Protecting your online integrity

In the online world, like the physical world, is important not to associate your business with the "wrong" types of people.

I recently became aware of a website claiming to be a directory service. Subscribing to this directory would give potential customers the ability to find your website by doing a search from the directory. Sound great? The reality was far more alarming.

Rather than linking directly to the subscriber's website this directory service copied the html of the front page of the subscriber's website. In simple terms rather than looking at the website itself the pontential customer was looking at a copy of the website. A very poor copy.

Because a single page had been plagiarised the links from the copied page didn't work correctly, no special features worked correctly and the copy would become out of date as soon as the genuine website was updated. This means that any potential customer viewing this website would believe that it was 1. Not Functioning Correctly 2. Out of Date. Rather than helping potential customers find you it may only be giving you a bad reputation.

Imagine a bookstore that started selling a poorly photocopied version of your introduction and index. Unless they realise that the bookstore is dodgy it just looks like you've written a dreadful book!

Another example is an Internet Marketing company I found recently.
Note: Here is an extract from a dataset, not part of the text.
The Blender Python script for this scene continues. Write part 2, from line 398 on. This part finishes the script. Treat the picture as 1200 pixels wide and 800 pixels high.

This company claimed that some of their services were Code Optimisation and W3C Validation. Upon further investigation it turned out that not only did their homepage not validate and contained serious html errors - but none of their clients (as listed on their website) had W3C valid pages!

In the online sphere it can be difficult to know exactly who you're dealing with - it's important to make sure that the people you entrust to promote your online presence will do it in a way which preserves your online integrity.

1 Comment Posted

Eric | Monday, 8 October 2007 10:51:46 PM
I think part of the problem is education. A whole bunch of operators would bank on their prospects or indeed current clients not knowing what W3C validation was let alone how to check it, but they throw the jargon at them anyhow to close the sale.

OTOH, there's always got to be a balance struck between trusting your suppliers and narking everything - I mean, your grocery store tells you your eggs are free range: you usually trust them, right? Or your drug store tells you their aspirin is the same as the other brand? You can't really do a double blind controlled study on the spot.

Things are a lot different with technology, it's so easy to check someone's credentials, but I think a lot of folks still don't realise that.

As for the first case? My god, I thought people stopped doing that in the nineties.. like the mid nineties. Well, legit people anyhow.